● What is required
Reproduce the data exactly and drop any pictures it holds.

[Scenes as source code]
####################
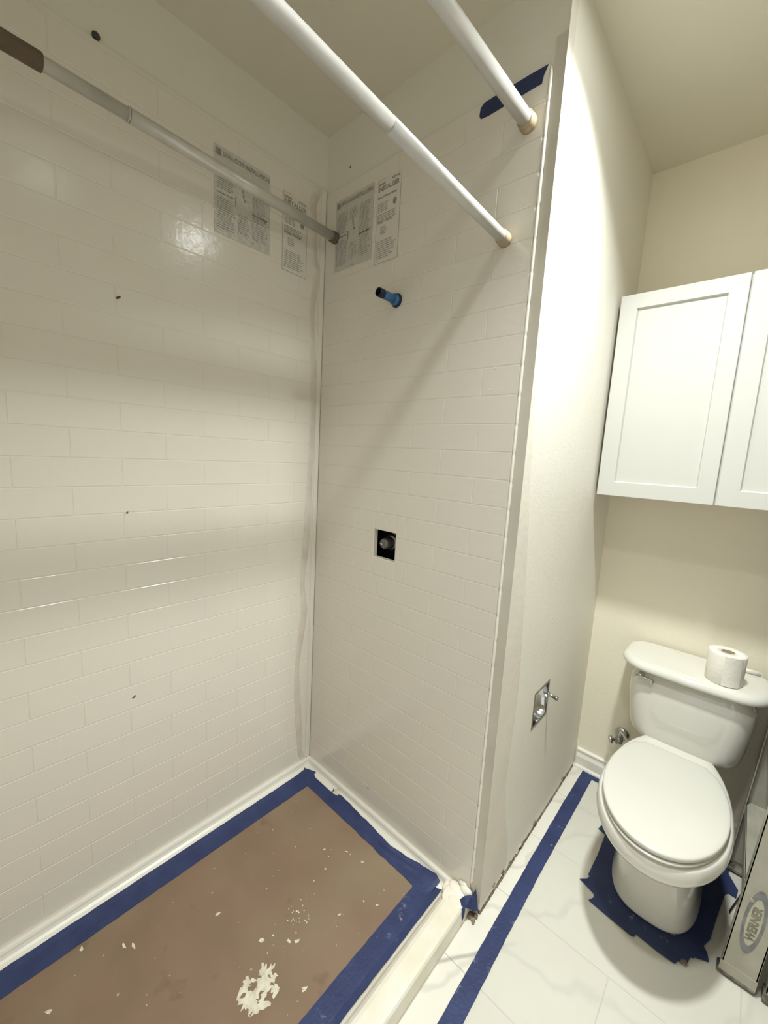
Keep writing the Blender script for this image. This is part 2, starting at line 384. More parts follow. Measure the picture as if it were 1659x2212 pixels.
# corner trim and smeared wavy caulk along the inner corner
box('corner_trim', (-0.002, -0.020, 0.050), (0.0016, -0.0012, 2.262), 'trimwhite', pl, 0.0006)
seam = [(2.262, .046), (2.22, .070), (2.19, .076), (2.15, .066), (2.08, .060), (2.02, .061), (1.985, .040), (1.93, .056), (1.86, .063), (1.80, .062), (1.69, .054), (1.6, .050), (1.5, .051), (1.39, .047), (1.30, .052), (1.215, .054), (1.10, .061), (0.98, .066), (0.90, .072), (0.83, .073), (0.77, .068), (0.717, .065), (0.64, .074), (0.566, .082), (0.49, .088), (0.41, .089), (0.32, .086), (0.242, .080), (0.16, .070), (0.095, .062), (0.056, .050)]
rnd = random.Random(4)
V = []; F = []
pts = []
for (z0, y0), (z1, y1) in zip(seam, seam[1:]):
    for i in range(4):
        t = i/4; pts.append((z0+(z1-z0)*t, y0+(y1-y0)*t+rnd.uniform(-.0012, .0012)))
pts.append(seam[-1])
for i, (z, y) in enumerate(pts):
    w = 0.021+0.010*(0.5+0.5*math.sin(i*0.31))
    V += [(-0.0004, -y, z), (0.0013+rnd.uniform(0, .0006), -y+0.0022, z), (0.0004, -y+w*0.55, z), (0.0011, -y+w, z), (-0.0004, -y+w+0.003, z)]
for i in range(len(pts)-1):
    for j in range(4): F.append((i*5+j, i*5+j+1, (i+1)*5+j+1, (i+1)*5+j))
poly('caulk_smear', V, F, 'caulk', pl, True)
# skim of joint compound down the outer corner of the toilet side wall
sk = [(2.44, .03), (2.1, .026), (1.88, .004), (1.83, .019), (1.744, .012), (1.62, .016), (1.465, .020), (1.3, .038), (1.189, .059), (1.0, .085), (.817, .104), (.7, .112), (.596, .108), (.5, .10), (.372, .095), (.25, .12), (.127, .163), (.03, .17)]
V = []; F = []
for z, y in sk: V += [(XW, 0.0005, z), (XW+0.0009, 0.001, z), (XW+0.0009, 0.006+y*0.93, z), (XW, 0.008+y, z)]
for i in range(len(sk)-1):
    for j in range(3): F.append((i*4+j, i*4+j+1, (i+1)*4+j+1, (i+1)*4+j))
poly('joint_compound', V, F, 'compound', ws)

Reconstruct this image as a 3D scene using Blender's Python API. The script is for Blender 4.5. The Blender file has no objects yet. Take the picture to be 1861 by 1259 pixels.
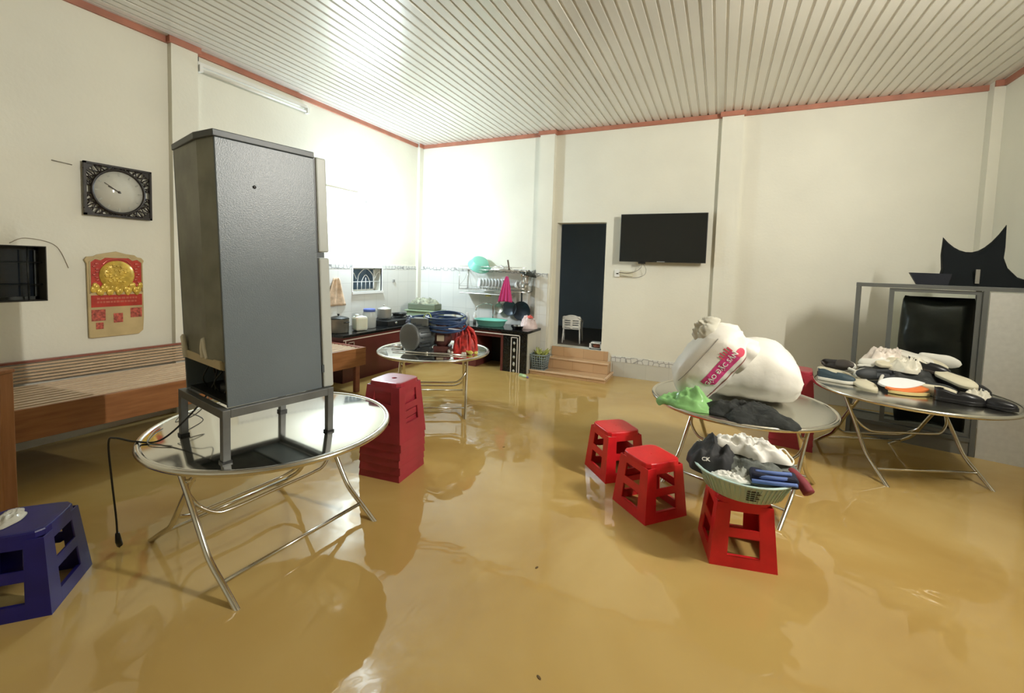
import bpy, bmesh, math, random
from mathutils import Vector, Matrix, noise
from mathutils.bvhtree import BVHTree
R = math.radians
PI = math.pi
random.seed(7)
SC = bpy.context.scene
COL = SC.collection

# ------------------------------------------------------------------ camera
cd = bpy.data.cameras.new('camera')
cam = bpy.data.objects.new('camera', cd)
COL.objects.link(cam)
SC.camera = cam
_yaw, _pitch, _roll = -.43696, .06205, .03128
cy, sy = math.cos(_yaw), math.sin(_yaw)
f0 = Vector((sy, cy, 0)); r0 = Vector((cy, -sy, 0)); u0 = Vector((0, 0, 1))
fw = f0 * math.cos(_pitch) - u0 * math.sin(_pitch)
u1 = u0 * math.cos(_pitch) + f0 * math.sin(_pitch)
r3 = r0 * math.cos(_roll) + u1 * math.sin(_roll)
u3 = u1 * math.cos(_roll) - r0 * math.sin(_roll)
m = Matrix.Identity(4)
for i in range(3):
    m[i][0] = r3[i]; m[i][1] = u3[i]; m[i][2] = -fw[i]
m.translation = Vector((0, 0, 1.5))
cam.matrix_world = m
cd.sensor_width = 36
cd.lens = 804.3 / 1861 * 36
cd.shift_y = -.0509
cd.clip_start = .05

# ------------------------------------------------------------------ world, exposure
W = bpy.data.worlds.new('night')
SC.world = W
W.use_nodes = True
W.node_tree.nodes['Background'].inputs[0].default_value = (.012, .016, .024, 1)
W.node_tree.nodes['Background'].inputs[1].default_value = 1
SC.view_settings.view_transform = 'Standard'
SC.view_settings.look = 'None'
SC.view_settings.gamma = 1
SC.view_settings.use_curve_mapping = False
SC.view_settings.exposure = 0.17
SC.cycles.sample_clamp_indirect = 6
SC.cycles.use_denoising = True
BULB_POWER = 95      # bulb at the end of the batten on the left wall
TUBE_POWER = 185      # fluorescent tube high on the right wall, outside the frame

# ------------------------------------------------------------------ materials
MATS = {}
def mat(name, col, rough=.6, metal=0, spec=.5, trans=0, ior=1.45, emit=None, estr=0, alpha=1,
        noise_scale=0, noise_amt=.15, bump=0, bump_scale=60, coat=0, sss=0):
    if name in MATS: return MATS[name]
    M = bpy.data.materials.new(name); M.use_nodes = True
    nt = M.node_tree; N = nt.nodes; L = nt.links
    b = N['Principled BSDF']
    b.inputs['Base Color'].default_value = (*col, 1)
    b.inputs['Roughness'].default_value = rough
    b.inputs['Metallic'].default_value = metal
    b.inputs['Specular IOR Level'].default_value = spec
    b.inputs['Transmission Weight'].default_value = trans
    b.inputs['IOR'].default_value = ior
    b.inputs['Alpha'].default_value = alpha
    b.inputs['Coat Weight'].default_value = coat
    if sss:
        b.inputs['Subsurface Weight'].default_value = sss
        b.inputs['Subsurface Scale'].default_value = .02
    if emit:
        b.inputs['Emission Color'].default_value = (*emit, 1)
        b.inputs['Emission Strength'].default_value = estr
    tc = None
    if noise_scale:
        tc = N.new('ShaderNodeTexCoord')
        nz = N.new('ShaderNodeTexNoise'); nz.inputs['Scale'].default_value = noise_scale
        nz.inputs['Detail'].default_value = 5
        L.new(tc.outputs['Object'], nz.inputs['Vector'])
        cr = N.new('ShaderNodeValToRGB')
        cr.color_ramp.elements[0].position = .3; cr.color_ramp.elements[1].position = .7
        cr.color_ramp.elements[0].color = (*[c * (1 - noise_amt) for c in col], 1)
        cr.color_ramp.elements[1].color = (*[min(1, c * (1 + noise_amt)) for c in col], 1)
        L.new(nz.outputs['Fac'], cr.inputs['Fac'])
        L.new(cr.outputs['Color'], b.inputs['Base Color'])
    if bump:
        if not tc: tc = N.new('ShaderNodeTexCoord')
        n2 = N.new('ShaderNodeTexNoise'); n2.inputs['Scale'].default_value = bump_scale
        L.new(tc.outputs['Object'], n2.inputs['Vector'])
        bp = N.new('ShaderNodeBump'); bp.inputs['Strength'].default_value = bump
        bp.inputs['Distance'].default_value = .01
        L.new(n2.outputs['Fac'], bp.inputs['Height'])
        L.new(bp.outputs['Normal'], b.inputs['Normal'])
    MATS[name] = M
    return M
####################
● Solved problem
Keep writing the Blender script for this image. This is part 2, starting at line 384. More parts follow. Measure the picture as if it were 1659x2212 pixels.
# corner trim and smeared wavy caulk along the inner corner
box('corner_trim', (-0.002, -0.020, 0.050), (0.0016, -0.0012, 2.262), 'trimwhite', pl, 0.0006)
seam = [(2.262, .046), (2.22, .070), (2.19, .076), (2.15, .066), (2.08, .060), (2.02, .061), (1.985, .040), (1.93, .056), (1.86, .063), (1.80, .062), (1.69, .054), (1.6, .050), (1.5, .051), (1.39, .047), (1.30, .052), (1.215, .054), (1.10, .061), (0.98, .066), (0.90, .072), (0.83, .073), (0.77, .068), (0.717, .065), (0.64, .074), (0.566, .082), (0.49, .088), (0.41, .089), (0.32, .086), (0.242, .080), (0.16, .070), (0.095, .062), (0.056, .050)]
rnd = random.Random(4)
V = []; F = []
pts = []
for (z0, y0), (z1, y1) in zip(seam, seam[1:]):
    for i in range(4):
        t = i/4; pts.append((z0+(z1-z0)*t, y0+(y1-y0)*t+rnd.uniform(-.0012, .0012)))
pts.append(seam[-1])
for i, (z, y) in enumerate(pts):
    w = 0.021+0.010*(0.5+0.5*math.sin(i*0.31))
    V += [(-0.0004, -y, z), (0.0013+rnd.uniform(0, .0006), -y+0.0022, z), (0.0004, -y+w*0.55, z), (0.0011, -y+w, z), (-0.0004, -y+w+0.003, z)]
for i in range(len(pts)-1):
    for j in range(4): F.append((i*5+j, i*5+j+1, (i+1)*5+j+1, (i+1)*5+j))
poly('caulk_smear', V, F, 'caulk', pl, True)
# skim of joint compound down the outer corner of the toilet side wall
sk = [(2.44, .03), (2.1, .026), (1.88, .004), (1.83, .019), (1.744, .012), (1.62, .016), (1.465, .020), (1.3, .038), (1.189, .059), (1.0, .085), (.817, .104), (.7, .112), (.596, .108), (.5, .10), (.372, .095), (.25, .12), (.127, .163), (.03, .17)]
V = []; F = []
for z, y in sk: V += [(XW, 0.0005, z), (XW+0.0009, 0.001, z), (XW+0.0009, 0.006+y*0.93, z), (XW, 0.008+y, z)]
for i in range(len(sk)-1):
    for j in range(3): F.append((i*4+j, i*4+j+1, (i+1)*4+j+1, (i+1)*4+j))
poly('joint_compound', V, F, 'compound', ws)

Reconstruct this image as a 3D scene using Blender's Python API. The script is for Blender 4.5. The Blender file has no objects yet. Take the picture to be 1861 by 1259 pixels.
import bpy, bmesh, math, random
from mathutils import Vector, Matrix, noise
from mathutils.bvhtree import BVHTree
R = math.radians
PI = math.pi
random.seed(7)
SC = bpy.context.scene
COL = SC.collection

# ------------------------------------------------------------------ camera
cd = bpy.data.cameras.new('camera')
cam = bpy.data.objects.new('camera', cd)
COL.objects.link(cam)
SC.camera = cam
_yaw, _pitch, _roll = -.43696, .06205, .03128
cy, sy = math.cos(_yaw), math.sin(_yaw)
f0 = Vector((sy, cy, 0)); r0 = Vector((cy, -sy, 0)); u0 = Vector((0, 0, 1))
fw = f0 * math.cos(_pitch) - u0 * math.sin(_pitch)
u1 = u0 * math.cos(_pitch) + f0 * math.sin(_pitch)
r3 = r0 * math.cos(_roll) + u1 * math.sin(_roll)
u3 = u1 * math.cos(_roll) - r0 * math.sin(_roll)
m = Matrix.Identity(4)
for i in range(3):
    m[i][0] = r3[i]; m[i][1] = u3[i]; m[i][2] = -fw[i]
m.translation = Vector((0, 0, 1.5))
cam.matrix_world = m
cd.sensor_width = 36
cd.lens = 804.3 / 1861 * 36
cd.shift_y = -.0509
cd.clip_start = .05

# ------------------------------------------------------------------ world, exposure
W = bpy.data.worlds.new('night')
SC.world = W
W.use_nodes = True
W.node_tree.nodes['Background'].inputs[0].default_value = (.012, .016, .024, 1)
W.node_tree.nodes['Background'].inputs[1].default_value = 1
SC.view_settings.view_transform = 'Standard'
SC.view_settings.look = 'None'
SC.view_settings.gamma = 1
SC.view_settings.use_curve_mapping = False
SC.view_settings.exposure = 0.17
SC.cycles.sample_clamp_indirect = 6
SC.cycles.use_denoising = True
BULB_POWER = 95      # bulb at the end of the batten on the left wall
TUBE_POWER = 185      # fluorescent tube high on the right wall, outside the frame

# ------------------------------------------------------------------ materials
MATS = {}
def mat(name, col, rough=.6, metal=0, spec=.5, trans=0, ior=1.45, emit=None, estr=0, alpha=1,
        noise_scale=0, noise_amt=.15, bump=0, bump_scale=60, coat=0, sss=0):
    if name in MATS: return MATS[name]
    M = bpy.data.materials.new(name); M.use_nodes = True
    nt = M.node_tree; N = nt.nodes; L = nt.links
    b = N['Principled BSDF']
    b.inputs['Base Color'].default_value = (*col, 1)
    b.inputs['Roughness'].default_value = rough
    b.inputs['Metallic'].default_value = metal
    b.inputs['Specular IOR Level'].default_value = spec
    b.inputs['Transmission Weight'].default_value = trans
    b.inputs['IOR'].default_value = ior
    b.inputs['Alpha'].default_value = alpha
    b.inputs['Coat Weight'].default_value = coat
    if sss:
        b.inputs['Subsurface Weight'].default_value = sss
        b.inputs['Subsurface Scale'].default_value = .02
    if emit:
        b.inputs['Emission Color'].default_value = (*emit, 1)
        b.inputs['Emission Strength'].default_value = estr
    tc = None
    if noise_scale:
        tc = N.new('ShaderNodeTexCoord')
        nz = N.new('ShaderNodeTexNoise'); nz.inputs['Scale'].default_value = noise_scale
        nz.inputs['Detail'].default_value = 5
        L.new(tc.outputs['Object'], nz.inputs['Vector'])
        cr = N.new('ShaderNodeValToRGB')
        cr.color_ramp.elements[0].position = .3; cr.color_ramp.elements[1].position = .7
        cr.color_ramp.elements[0].color = (*[c * (1 - noise_amt) for c in col], 1)
        cr.color_ramp.elements[1].color = (*[min(1, c * (1 + noise_amt)) for c in col], 1)
        L.new(nz.outputs['Fac'], cr.inputs['Fac'])
        L.new(cr.outputs['Color'], b.inputs['Base Color'])
    if bump:
        if not tc: tc = N.new('ShaderNodeTexCoord')
        n2 = N.new('ShaderNodeTexNoise'); n2.inputs['Scale'].default_value = bump_scale
        L.new(tc.outputs['Object'], n2.inputs['Vector'])
        bp = N.new('ShaderNodeBump'); bp.inputs['Strength'].default_value = bump
        bp.inputs['Distance'].default_value = .01
        L.new(n2.outputs['Fac'], bp.inputs['Height'])
        L.new(bp.outputs['Normal'], b.inputs['Normal'])
    MATS[name] = M
    return M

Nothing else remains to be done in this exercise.